Combined with large Japanese and German assembly plants in neighboring Aguascalientes and San Luis Potosí state, analysts project that central Mexico will produce half of Mexico’s cars and light trucks by sometime next year.

Though employment has boomed, wages have remained low. Line workers in some Japanese assembly plants in Guanajuato make little more than $12 a day. Those employed at suppliers’ factories earn even less.

It’s unclear what wages Toyota will pay once the factory starts production.

President Donald Trump’s threat to renegotiate or cancel the North American Free Trade Agreement — which provides duty-free commerce between the U.S., Mexico and Canada — slowed investment in new plants in recent years. Scrapping the trade pact would have meant slapping a 25 percent U.S. import tax on the pickup trucks made in Mexico.

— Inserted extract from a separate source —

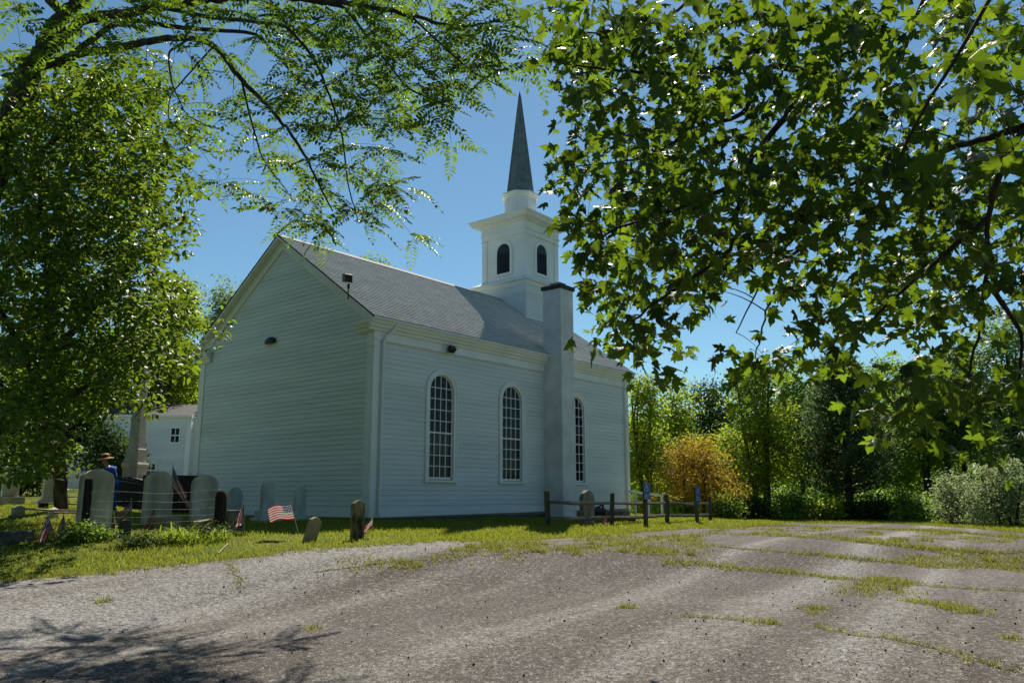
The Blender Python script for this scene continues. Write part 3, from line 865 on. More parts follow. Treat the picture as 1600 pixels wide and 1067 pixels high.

As the first left-leaning president of Mexico in decades, López Obrador’s arrival to office has set some executive stomachs churning anew. But he so far has proved less antagonistic toward business than many feared.

“They were two-and-half years of a lot of doubt, first with Trump’s arrival and then with Lopez Obrador’s,” said Ramon, the industrial park manager. “It was a perfect storm.”

The three country’s leaders signed a new trade pact late last year that looks much like the old one. While the agreement needs to be ratified by each country’s legislators, investors are hitting the gas again, Román said.

Toughened requirements that more auto components be made within North America are drawing more Asian and European companies to Mexico, executives said.

“Mexico is a very important hub for suppliers and assemblers, that’s why we need to be here,” said. Peter Oberparleiter, chief executive of GKN Sinter Metals, a British company that supplies the auto and other industries.

“We are already supplying a lot of parts from Europe and the U.S. and that should end,” he said. “We don’t need to ship many thousands of miles.”

While the ongoing violence in Guanajuato is a concern, Oberparleiter said, “We see Mexico as something that won’t go away.”